As soon as I had redeemed the HHR, an interesting process by which the car rode an elevator down and crossed the street to the valet area, I drove up behind the van where the bicycles had been stowed away. We pulled out east toward Ocean Springs, a town where Glenn had lived for many years, hard hit by the hurricane. Our route took us by neighborhoods where most of the houses had been flooded and were now useless because all their wiring was ruined by rising waters. Piles of debris sat outside at the curbs and many trailers provided by relief funds were parked in the drives.
At Glenn Miller’s, volunteers had pulled off most of the interior walls on the first floor to get rid of mold and he had his own FEMA trailer in the back. The cute cottage with wood siding painted pale green was slowly being stripped to the studs and the art books and sketches he had managed to save were stored on the porch and in the garage on higher ground. We walked over to the library where he went to check his e-mail but I wasn’t allowed access to a computer because I didn’t live in Ocean Springs. We got a copy of Blue Highways and a dvd of Song of the Thin Man to check out on his card.

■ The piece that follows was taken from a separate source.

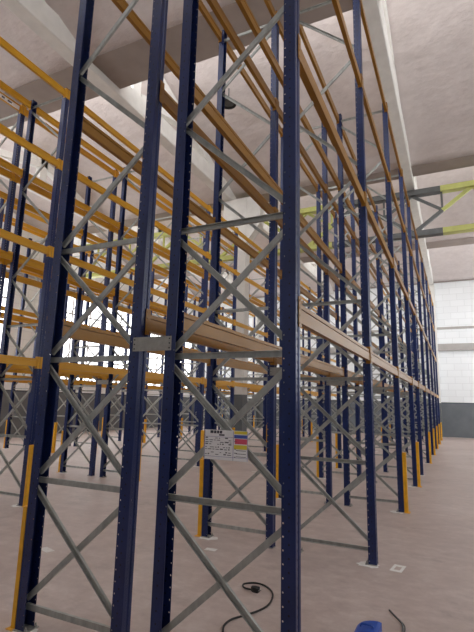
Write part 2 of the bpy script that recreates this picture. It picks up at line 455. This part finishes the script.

That night we drank wine out of a box in the well-equipped but cramped FEMA trailer and watched a blues documentary by Ntozake Shange, the author of For Colored Girls Who Have Considered Suicide When the Rainbow is Enuff. As Frank Lloyd Wright would have said, Glenn Miller was “battered, but still in the ring,” maybe hitting the communion wine a little heavier than usual, but still trying to get his home back together. I could sympathize totally: I had sometimes finished a whole bottle Chardonnay in one evening and other members of the suicide grief group reported the same reaction. Some had given up and moved on, but Glenn decided to hand in there; I admired his tenacity.
There was an addition upstairs in the house that had escaped flood damage; it was a serviceable room, with lights and working plumbing and relief supplies like tuna and granola bars in the cupboards. One of Glenn’s friends had been staying before the hurricane. I climbed the outside deck stairs to read myself to sleep with Blue Highways.